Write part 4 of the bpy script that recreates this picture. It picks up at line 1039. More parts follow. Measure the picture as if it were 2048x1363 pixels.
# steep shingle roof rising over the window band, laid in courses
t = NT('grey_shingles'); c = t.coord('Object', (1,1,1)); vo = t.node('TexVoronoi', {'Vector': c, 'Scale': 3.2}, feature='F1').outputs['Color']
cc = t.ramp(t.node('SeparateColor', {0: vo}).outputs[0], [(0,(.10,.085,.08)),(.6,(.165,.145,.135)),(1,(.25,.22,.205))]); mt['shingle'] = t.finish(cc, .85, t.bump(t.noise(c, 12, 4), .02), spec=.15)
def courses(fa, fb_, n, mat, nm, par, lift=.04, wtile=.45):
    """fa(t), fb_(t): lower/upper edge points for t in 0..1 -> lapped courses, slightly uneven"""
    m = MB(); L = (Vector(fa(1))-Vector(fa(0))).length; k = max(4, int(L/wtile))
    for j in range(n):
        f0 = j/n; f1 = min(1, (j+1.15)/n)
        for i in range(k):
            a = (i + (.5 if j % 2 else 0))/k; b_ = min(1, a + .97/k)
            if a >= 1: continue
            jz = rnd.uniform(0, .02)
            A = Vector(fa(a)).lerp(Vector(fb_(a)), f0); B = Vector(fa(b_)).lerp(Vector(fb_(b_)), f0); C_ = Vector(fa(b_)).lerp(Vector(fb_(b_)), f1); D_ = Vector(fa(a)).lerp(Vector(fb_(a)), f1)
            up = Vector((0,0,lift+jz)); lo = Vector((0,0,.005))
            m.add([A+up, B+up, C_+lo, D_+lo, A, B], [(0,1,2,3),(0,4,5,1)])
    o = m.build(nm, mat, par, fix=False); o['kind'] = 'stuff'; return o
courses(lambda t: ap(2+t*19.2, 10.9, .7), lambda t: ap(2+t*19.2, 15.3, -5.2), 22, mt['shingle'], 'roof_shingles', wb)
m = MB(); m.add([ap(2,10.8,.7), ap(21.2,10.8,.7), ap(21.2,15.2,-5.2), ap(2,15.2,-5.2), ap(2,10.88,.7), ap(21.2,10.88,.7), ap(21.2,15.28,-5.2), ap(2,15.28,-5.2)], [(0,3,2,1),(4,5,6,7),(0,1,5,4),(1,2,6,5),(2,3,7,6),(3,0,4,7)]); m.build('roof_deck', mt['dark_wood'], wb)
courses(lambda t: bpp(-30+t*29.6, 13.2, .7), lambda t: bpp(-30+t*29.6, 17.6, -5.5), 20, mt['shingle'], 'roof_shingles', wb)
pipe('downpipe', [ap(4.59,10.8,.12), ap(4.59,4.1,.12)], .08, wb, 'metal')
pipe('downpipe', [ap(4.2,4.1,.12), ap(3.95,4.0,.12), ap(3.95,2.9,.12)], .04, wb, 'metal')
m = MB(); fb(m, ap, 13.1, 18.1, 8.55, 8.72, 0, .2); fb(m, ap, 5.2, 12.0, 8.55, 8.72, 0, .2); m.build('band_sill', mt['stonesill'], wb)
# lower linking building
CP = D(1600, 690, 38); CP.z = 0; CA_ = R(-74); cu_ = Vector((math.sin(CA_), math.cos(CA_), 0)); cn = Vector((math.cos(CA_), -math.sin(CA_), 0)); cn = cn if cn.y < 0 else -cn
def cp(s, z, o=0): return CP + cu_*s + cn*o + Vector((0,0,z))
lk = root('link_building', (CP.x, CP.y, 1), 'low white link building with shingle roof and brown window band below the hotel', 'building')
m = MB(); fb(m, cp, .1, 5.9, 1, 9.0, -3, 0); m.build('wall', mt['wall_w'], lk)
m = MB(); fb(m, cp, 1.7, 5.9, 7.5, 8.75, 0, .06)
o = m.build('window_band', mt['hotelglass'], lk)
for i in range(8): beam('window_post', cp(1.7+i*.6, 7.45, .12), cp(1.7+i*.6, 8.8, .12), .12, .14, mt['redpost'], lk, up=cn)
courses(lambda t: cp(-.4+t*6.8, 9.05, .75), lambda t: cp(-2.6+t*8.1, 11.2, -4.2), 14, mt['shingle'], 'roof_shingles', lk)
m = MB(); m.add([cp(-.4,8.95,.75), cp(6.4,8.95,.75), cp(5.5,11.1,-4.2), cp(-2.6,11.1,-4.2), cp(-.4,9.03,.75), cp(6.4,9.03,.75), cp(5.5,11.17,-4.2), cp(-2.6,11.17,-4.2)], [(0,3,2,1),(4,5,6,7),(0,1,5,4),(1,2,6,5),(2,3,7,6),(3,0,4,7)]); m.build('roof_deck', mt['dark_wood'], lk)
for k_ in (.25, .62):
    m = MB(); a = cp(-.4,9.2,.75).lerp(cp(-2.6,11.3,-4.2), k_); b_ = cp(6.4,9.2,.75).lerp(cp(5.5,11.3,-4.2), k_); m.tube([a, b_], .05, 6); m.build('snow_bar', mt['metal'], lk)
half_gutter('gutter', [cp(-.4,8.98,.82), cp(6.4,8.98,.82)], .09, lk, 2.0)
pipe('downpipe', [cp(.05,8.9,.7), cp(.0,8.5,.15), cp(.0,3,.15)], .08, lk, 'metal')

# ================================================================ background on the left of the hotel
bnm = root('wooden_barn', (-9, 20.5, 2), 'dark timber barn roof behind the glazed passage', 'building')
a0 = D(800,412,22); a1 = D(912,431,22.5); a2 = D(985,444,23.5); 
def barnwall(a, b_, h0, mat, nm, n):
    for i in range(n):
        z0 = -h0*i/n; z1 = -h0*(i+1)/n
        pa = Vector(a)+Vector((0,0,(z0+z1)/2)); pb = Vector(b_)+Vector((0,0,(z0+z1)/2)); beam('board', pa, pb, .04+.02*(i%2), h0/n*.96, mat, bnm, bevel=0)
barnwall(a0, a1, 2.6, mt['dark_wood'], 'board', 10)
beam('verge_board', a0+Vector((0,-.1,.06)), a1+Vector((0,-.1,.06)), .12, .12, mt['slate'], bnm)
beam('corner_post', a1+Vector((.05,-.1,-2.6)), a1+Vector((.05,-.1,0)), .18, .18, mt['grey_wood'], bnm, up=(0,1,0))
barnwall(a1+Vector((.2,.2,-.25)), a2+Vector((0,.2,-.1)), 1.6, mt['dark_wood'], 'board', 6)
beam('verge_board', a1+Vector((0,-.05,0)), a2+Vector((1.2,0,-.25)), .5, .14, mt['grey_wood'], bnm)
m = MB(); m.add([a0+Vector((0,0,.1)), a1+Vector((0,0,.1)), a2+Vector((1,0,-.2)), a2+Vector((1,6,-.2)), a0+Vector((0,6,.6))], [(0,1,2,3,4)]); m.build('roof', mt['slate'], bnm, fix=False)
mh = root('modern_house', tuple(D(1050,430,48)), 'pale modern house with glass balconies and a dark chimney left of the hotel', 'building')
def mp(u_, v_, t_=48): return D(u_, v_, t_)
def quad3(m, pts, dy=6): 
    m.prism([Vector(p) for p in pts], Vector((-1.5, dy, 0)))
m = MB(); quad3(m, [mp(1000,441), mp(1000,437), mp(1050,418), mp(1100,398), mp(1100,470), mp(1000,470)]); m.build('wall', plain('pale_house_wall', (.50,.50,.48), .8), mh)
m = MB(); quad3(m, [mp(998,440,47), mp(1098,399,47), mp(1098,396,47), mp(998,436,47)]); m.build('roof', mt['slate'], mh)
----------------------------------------
◆ Short problem: Reproduce the whole listing word for word.

◆ Answer to this problem:
Write part 4 of the bpy script that recreates this picture. It picks up at line 1039. More parts follow. Measure the picture as if it were 2048x1363 pixels.
# steep shingle roof rising over the window band, laid in courses
t = NT('grey_shingles'); c = t.coord('Object', (1,1,1)); vo = t.node('TexVoronoi', {'Vector': c, 'Scale': 3.2}, feature='F1').outputs['Color']
cc = t.ramp(t.node('SeparateColor', {0: vo}).outputs[0], [(0,(.10,.085,.08)),(.6,(.165,.145,.135)),(1,(.25,.22,.205))]); mt['shingle'] = t.finish(cc, .85, t.bump(t.noise(c, 12, 4), .02), spec=.15)
def courses(fa, fb_, n, mat, nm, par, lift=.04, wtile=.45):
    """fa(t), fb_(t): lower/upper edge points for t in 0..1 -> lapped courses, slightly uneven"""
    m = MB(); L = (Vector(fa(1))-Vector(fa(0))).length; k = max(4, int(L/wtile))
    for j in range(n):
        f0 = j/n; f1 = min(1, (j+1.15)/n)
        for i in range(k):
            a = (i + (.5 if j % 2 else 0))/k; b_ = min(1, a + .97/k)
            if a >= 1: continue
            jz = rnd.uniform(0, .02)
            A = Vector(fa(a)).lerp(Vector(fb_(a)), f0); B = Vector(fa(b_)).lerp(Vector(fb_(b_)), f0); C_ = Vector(fa(b_)).lerp(Vector(fb_(b_)), f1); D_ = Vector(fa(a)).lerp(Vector(fb_(a)), f1)
            up = Vector((0,0,lift+jz)); lo = Vector((0,0,.005))
            m.add([A+up, B+up, C_+lo, D_+lo, A, B], [(0,1,2,3),(0,4,5,1)])
    o = m.build(nm, mat, par, fix=False); o['kind'] = 'stuff'; return o
courses(lambda t: ap(2+t*19.2, 10.9, .7), lambda t: ap(2+t*19.2, 15.3, -5.2), 22, mt['shingle'], 'roof_shingles', wb)
m = MB(); m.add([ap(2,10.8,.7), ap(21.2,10.8,.7), ap(21.2,15.2,-5.2), ap(2,15.2,-5.2), ap(2,10.88,.7), ap(21.2,10.88,.7), ap(21.2,15.28,-5.2), ap(2,15.28,-5.2)], [(0,3,2,1),(4,5,6,7),(0,1,5,4),(1,2,6,5),(2,3,7,6),(3,0,4,7)]); m.build('roof_deck', mt['dark_wood'], wb)
courses(lambda t: bpp(-30+t*29.6, 13.2, .7), lambda t: bpp(-30+t*29.6, 17.6, -5.5), 20, mt['shingle'], 'roof_shingles', wb)
pipe('downpipe', [ap(4.59,10.8,.12), ap(4.59,4.1,.12)], .08, wb, 'metal')
pipe('downpipe', [ap(4.2,4.1,.12), ap(3.95,4.0,.12), ap(3.95,2.9,.12)], .04, wb, 'metal')
m = MB(); fb(m, ap, 13.1, 18.1, 8.55, 8.72, 0, .2); fb(m, ap, 5.2, 12.0, 8.55, 8.72, 0, .2); m.build('band_sill', mt['stonesill'], wb)
# lower linking building
CP = D(1600, 690, 38); CP.z = 0; CA_ = R(-74); cu_ = Vector((math.sin(CA_), math.cos(CA_), 0)); cn = Vector((math.cos(CA_), -math.sin(CA_), 0)); cn = cn if cn.y < 0 else -cn
def cp(s, z, o=0): return CP + cu_*s + cn*o + Vector((0,0,z))
lk = root('link_building', (CP.x, CP.y, 1), 'low white link building with shingle roof and brown window band below the hotel', 'building')
m = MB(); fb(m, cp, .1, 5.9, 1, 9.0, -3, 0); m.build('wall', mt['wall_w'], lk)
m = MB(); fb(m, cp, 1.7, 5.9, 7.5, 8.75, 0, .06)
o = m.build('window_band', mt['hotelglass'], lk)
for i in range(8): beam('window_post', cp(1.7+i*.6, 7.45, .12), cp(1.7+i*.6, 8.8, .12), .12, .14, mt['redpost'], lk, up=cn)
courses(lambda t: cp(-.4+t*6.8, 9.05, .75), lambda t: cp(-2.6+t*8.1, 11.2, -4.2), 14, mt['shingle'], 'roof_shingles', lk)
m = MB(); m.add([cp(-.4,8.95,.75), cp(6.4,8.95,.75), cp(5.5,11.1,-4.2), cp(-2.6,11.1,-4.2), cp(-.4,9.03,.75), cp(6.4,9.03,.75), cp(5.5,11.17,-4.2), cp(-2.6,11.17,-4.2)], [(0,3,2,1),(4,5,6,7),(0,1,5,4),(1,2,6,5),(2,3,7,6),(3,0,4,7)]); m.build('roof_deck', mt['dark_wood'], lk)
for k_ in (.25, .62):
    m = MB(); a = cp(-.4,9.2,.75).lerp(cp(-2.6,11.3,-4.2), k_); b_ = cp(6.4,9.2,.75).lerp(cp(5.5,11.3,-4.2), k_); m.tube([a, b_], .05, 6); m.build('snow_bar', mt['metal'], lk)
half_gutter('gutter', [cp(-.4,8.98,.82), cp(6.4,8.98,.82)], .09, lk, 2.0)
pipe('downpipe', [cp(.05,8.9,.7), cp(.0,8.5,.15), cp(.0,3,.15)], .08, lk, 'metal')

# ================================================================ background on the left of the hotel
bnm = root('wooden_barn', (-9, 20.5, 2), 'dark timber barn roof behind the glazed passage', 'building')
a0 = D(800,412,22); a1 = D(912,431,22.5); a2 = D(985,444,23.5); 
def barnwall(a, b_, h0, mat, nm, n):
    for i in range(n):
        z0 = -h0*i/n; z1 = -h0*(i+1)/n
        pa = Vector(a)+Vector((0,0,(z0+z1)/2)); pb = Vector(b_)+Vector((0,0,(z0+z1)/2)); beam('board', pa, pb, .04+.02*(i%2), h0/n*.96, mat, bnm, bevel=0)
barnwall(a0, a1, 2.6, mt['dark_wood'], 'board', 10)
beam('verge_board', a0+Vector((0,-.1,.06)), a1+Vector((0,-.1,.06)), .12, .12, mt['slate'], bnm)
beam('corner_post', a1+Vector((.05,-.1,-2.6)), a1+Vector((.05,-.1,0)), .18, .18, mt['grey_wood'], bnm, up=(0,1,0))
barnwall(a1+Vector((.2,.2,-.25)), a2+Vector((0,.2,-.1)), 1.6, mt['dark_wood'], 'board', 6)
beam('verge_board', a1+Vector((0,-.05,0)), a2+Vector((1.2,0,-.25)), .5, .14, mt['grey_wood'], bnm)
m = MB(); m.add([a0+Vector((0,0,.1)), a1+Vector((0,0,.1)), a2+Vector((1,0,-.2)), a2+Vector((1,6,-.2)), a0+Vector((0,6,.6))], [(0,1,2,3,4)]); m.build('roof', mt['slate'], bnm, fix=False)
mh = root('modern_house', tuple(D(1050,430,48)), 'pale modern house with glass balconies and a dark chimney left of the hotel', 'building')
def mp(u_, v_, t_=48): return D(u_, v_, t_)
def quad3(m, pts, dy=6): 
    m.prism([Vector(p) for p in pts], Vector((-1.5, dy, 0)))
m = MB(); quad3(m, [mp(1000,441), mp(1000,437), mp(1050,418), mp(1100,398), mp(1100,470), mp(1000,470)]); m.build('wall', plain('pale_house_wall', (.50,.50,.48), .8), mh)
m = MB(); quad3(m, [mp(998,440,47), mp(1098,399,47), mp(1098,396,47), mp(998,436,47)]); m.build('roof', mt['slate'], mh)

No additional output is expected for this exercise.